Всматриваюсь вниз. Слева неожиданно появляется отрезок железной дороги. Один конец ее, загнувшись к западу, упирается в озеро, другой уходит вперед, нашим курсом. Справа — тоже озеро и река.
Лихорадочно шарю глазами по карте. Не выдерживаю, включаю освещение кабины. Так. Все ясно! Выключаю свет, сворачиваю карту. Если минут через пять наткнемся на перекресток железных дорог, значит, мы в районе города Гусь-Хрустального. Ничего себе, отклонились! Почти на триста километров!
Через пять минут появляется перекресток. Точно! Гусь-Хрустальный!

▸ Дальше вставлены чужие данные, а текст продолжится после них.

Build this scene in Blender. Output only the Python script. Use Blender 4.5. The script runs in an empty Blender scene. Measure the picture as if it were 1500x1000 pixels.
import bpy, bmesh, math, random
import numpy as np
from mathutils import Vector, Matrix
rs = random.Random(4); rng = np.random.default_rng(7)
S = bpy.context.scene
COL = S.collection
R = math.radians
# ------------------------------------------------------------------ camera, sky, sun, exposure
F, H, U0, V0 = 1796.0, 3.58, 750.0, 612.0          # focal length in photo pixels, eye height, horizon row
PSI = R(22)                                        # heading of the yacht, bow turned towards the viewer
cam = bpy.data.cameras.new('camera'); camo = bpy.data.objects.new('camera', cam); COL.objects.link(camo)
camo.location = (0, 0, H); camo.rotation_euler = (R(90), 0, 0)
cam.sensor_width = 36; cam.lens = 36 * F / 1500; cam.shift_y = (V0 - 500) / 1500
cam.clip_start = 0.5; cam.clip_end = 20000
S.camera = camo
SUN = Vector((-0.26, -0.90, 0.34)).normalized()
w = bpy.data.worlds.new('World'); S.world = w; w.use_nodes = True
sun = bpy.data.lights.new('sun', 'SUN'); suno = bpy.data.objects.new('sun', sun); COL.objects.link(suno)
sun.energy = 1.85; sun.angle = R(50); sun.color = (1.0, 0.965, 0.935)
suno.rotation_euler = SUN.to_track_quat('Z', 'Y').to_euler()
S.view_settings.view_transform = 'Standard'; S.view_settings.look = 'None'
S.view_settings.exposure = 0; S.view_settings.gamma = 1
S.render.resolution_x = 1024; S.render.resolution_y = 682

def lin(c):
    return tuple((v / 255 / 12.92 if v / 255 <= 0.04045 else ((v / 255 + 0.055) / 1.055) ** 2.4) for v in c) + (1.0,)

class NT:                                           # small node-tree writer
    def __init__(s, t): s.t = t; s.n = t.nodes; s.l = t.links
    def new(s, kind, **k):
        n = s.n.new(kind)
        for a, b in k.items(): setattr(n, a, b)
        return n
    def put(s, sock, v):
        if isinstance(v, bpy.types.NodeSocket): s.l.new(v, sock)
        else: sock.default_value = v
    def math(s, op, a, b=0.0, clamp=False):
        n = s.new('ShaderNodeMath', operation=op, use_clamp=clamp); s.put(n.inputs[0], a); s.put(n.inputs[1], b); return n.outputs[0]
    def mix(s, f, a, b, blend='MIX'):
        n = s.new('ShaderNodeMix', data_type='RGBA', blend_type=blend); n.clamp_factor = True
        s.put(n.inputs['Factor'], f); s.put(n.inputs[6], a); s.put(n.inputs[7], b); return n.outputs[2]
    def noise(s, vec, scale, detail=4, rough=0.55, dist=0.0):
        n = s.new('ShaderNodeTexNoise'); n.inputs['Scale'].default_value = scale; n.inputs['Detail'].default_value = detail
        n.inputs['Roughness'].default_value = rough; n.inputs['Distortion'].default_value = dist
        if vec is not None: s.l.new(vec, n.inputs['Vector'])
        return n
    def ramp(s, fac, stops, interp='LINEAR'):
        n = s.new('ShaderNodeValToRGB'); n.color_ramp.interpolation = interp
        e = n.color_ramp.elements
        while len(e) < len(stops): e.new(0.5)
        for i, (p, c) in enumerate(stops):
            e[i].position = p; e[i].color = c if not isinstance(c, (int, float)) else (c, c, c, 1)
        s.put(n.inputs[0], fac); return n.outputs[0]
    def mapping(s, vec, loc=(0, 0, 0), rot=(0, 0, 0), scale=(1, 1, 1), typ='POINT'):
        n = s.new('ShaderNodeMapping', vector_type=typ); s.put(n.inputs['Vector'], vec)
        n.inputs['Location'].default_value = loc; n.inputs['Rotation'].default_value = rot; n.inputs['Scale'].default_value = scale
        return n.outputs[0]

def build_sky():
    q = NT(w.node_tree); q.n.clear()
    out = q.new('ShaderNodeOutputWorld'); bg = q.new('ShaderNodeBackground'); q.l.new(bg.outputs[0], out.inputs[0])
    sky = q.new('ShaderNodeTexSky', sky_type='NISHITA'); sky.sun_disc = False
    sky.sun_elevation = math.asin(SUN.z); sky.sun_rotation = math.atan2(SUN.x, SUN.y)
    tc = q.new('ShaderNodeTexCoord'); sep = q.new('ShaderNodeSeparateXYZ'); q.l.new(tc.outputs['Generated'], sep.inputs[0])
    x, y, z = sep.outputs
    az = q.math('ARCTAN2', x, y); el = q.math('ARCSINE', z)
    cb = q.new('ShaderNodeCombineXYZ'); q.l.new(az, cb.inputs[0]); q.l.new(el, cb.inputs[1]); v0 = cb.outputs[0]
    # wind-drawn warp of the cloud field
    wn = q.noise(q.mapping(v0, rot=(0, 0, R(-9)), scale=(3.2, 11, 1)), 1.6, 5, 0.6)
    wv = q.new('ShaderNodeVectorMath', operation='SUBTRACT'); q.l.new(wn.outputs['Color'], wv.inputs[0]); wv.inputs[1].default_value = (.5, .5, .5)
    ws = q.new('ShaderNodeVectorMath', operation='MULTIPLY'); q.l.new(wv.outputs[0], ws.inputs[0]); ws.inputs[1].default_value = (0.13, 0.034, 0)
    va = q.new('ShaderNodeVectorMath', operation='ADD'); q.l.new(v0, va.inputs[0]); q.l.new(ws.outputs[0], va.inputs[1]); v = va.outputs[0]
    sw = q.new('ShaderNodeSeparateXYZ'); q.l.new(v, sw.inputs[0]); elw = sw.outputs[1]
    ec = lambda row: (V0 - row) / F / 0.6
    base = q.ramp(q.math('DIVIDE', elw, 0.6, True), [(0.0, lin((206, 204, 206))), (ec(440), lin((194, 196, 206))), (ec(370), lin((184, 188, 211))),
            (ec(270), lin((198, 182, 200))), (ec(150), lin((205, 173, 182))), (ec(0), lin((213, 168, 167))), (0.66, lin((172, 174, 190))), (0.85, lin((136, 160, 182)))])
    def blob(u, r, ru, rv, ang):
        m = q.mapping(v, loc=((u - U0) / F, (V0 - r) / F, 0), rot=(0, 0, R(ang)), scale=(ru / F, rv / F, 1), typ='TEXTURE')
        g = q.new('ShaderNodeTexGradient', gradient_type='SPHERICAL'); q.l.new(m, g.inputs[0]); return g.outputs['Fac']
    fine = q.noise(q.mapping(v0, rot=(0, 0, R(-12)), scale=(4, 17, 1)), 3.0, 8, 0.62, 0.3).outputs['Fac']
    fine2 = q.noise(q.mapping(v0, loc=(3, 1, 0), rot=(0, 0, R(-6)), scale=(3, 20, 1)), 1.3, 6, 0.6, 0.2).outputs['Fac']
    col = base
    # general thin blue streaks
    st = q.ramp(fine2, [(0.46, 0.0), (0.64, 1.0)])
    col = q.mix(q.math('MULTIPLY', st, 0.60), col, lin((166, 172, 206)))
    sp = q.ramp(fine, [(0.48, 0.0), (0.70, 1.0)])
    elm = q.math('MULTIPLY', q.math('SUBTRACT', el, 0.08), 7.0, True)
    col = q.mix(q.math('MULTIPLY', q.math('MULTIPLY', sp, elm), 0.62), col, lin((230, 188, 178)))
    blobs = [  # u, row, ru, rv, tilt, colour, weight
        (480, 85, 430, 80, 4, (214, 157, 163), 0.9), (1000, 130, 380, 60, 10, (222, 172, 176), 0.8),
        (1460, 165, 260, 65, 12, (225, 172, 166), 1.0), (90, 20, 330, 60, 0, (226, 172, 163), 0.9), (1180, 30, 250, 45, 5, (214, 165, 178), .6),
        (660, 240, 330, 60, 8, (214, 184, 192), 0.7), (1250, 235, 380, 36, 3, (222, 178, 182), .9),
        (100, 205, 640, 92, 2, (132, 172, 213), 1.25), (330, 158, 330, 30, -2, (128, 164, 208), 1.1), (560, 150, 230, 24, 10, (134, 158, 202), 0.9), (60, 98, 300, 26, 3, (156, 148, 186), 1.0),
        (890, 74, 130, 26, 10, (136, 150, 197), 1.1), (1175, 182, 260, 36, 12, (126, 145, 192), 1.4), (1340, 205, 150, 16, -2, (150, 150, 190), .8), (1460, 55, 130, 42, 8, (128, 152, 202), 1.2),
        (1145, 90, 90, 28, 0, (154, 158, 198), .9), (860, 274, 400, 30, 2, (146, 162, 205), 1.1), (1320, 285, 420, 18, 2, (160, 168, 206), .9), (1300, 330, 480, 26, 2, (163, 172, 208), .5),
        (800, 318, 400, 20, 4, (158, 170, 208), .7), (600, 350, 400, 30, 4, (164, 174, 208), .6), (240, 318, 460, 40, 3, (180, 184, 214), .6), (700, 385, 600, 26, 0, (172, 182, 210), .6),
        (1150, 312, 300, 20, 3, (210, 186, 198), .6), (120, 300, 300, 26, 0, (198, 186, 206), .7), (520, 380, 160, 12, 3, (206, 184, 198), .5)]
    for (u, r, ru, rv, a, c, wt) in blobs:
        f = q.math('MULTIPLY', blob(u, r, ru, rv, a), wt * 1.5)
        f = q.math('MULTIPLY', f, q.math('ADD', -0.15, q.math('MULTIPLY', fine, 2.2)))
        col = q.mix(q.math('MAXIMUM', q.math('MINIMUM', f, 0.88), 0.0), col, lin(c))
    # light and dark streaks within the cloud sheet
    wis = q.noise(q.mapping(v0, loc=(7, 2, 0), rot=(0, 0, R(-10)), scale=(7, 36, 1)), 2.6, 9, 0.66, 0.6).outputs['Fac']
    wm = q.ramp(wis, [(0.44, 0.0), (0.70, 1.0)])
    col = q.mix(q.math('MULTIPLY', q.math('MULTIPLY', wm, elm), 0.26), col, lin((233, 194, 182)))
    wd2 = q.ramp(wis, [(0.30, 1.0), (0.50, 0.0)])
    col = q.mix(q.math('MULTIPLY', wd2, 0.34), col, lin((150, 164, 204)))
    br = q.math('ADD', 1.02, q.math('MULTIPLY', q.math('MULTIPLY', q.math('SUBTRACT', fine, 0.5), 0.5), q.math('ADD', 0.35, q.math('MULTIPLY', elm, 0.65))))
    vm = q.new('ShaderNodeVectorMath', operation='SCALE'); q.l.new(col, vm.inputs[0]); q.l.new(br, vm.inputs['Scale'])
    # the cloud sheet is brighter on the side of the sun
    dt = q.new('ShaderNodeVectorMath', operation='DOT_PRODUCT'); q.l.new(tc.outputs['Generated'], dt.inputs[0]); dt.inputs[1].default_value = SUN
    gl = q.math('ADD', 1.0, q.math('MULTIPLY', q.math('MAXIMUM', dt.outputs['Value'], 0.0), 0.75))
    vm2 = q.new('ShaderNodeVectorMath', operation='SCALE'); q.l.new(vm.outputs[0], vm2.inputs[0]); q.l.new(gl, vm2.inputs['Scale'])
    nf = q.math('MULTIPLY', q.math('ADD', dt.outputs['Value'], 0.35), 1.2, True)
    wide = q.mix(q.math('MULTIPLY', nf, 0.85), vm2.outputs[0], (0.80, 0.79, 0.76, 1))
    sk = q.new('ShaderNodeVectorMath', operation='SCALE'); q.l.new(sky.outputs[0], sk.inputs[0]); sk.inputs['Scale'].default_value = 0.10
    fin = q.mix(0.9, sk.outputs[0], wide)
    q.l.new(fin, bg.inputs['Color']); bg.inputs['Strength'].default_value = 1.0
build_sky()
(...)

Штурман тоже определил наше местонахождение. Это видно по его сокрушительным вздохам:
— Ах, черт возьми! Надо же так! Спрашиваю:
— Что там у тебя? Отвечает не очень-то весело:
— Понимаешь, под нами-то Гусь-Хрустальный! Вон куда занесло!
Через десять минут мы приземляемся на запасном аэродроме. Здесь уже стоят десятка полтора самолетов нашего полка. Подруливаем, выключаем моторы. Все спят, и нас никто не встречает. И не надо. Нам чертовски радостно и так.
Мы проболтались в воздухе десять часов. В мирное время нам с Евсеевым преподнесли бы по лавровому венку с лентой, потому что мы побили мировой рекорд по дальности полета на данном классе самолетов. Но, разумеется, из-за вполне понятной скромности мы ни перед кем не стали хвастаться своими достижениями. Мы обсудили их тихо, с глазу на глаз.
— Что же все-таки с нами произошло? — спросил я. — Как это мы так с тобой?
Евсеев почесал макушку.
— Не говори! Вспоминать тошно. Вот, смотри. — Он развернул карту. — Возвращаясь от цели, мы из-за сильного попутного ветра промахнули точку разворота и вышли на эту вот узловую станцию, которую бомбили немцы. Нас приняли за фашистов и обстреляли. Мы, подумав, [324] что это линия фронта, снова ушли в облака и вышли воот сюда, аж за Пензу... Там мы увидели трофейные «Юнкерсы» и...
— Ладно, Коля не продолжай. Все ясно. Мы с тобой... плохо думали.
— И то верно, — согласился штурман. — Особенно я. Хороший мужик этот Евсеев!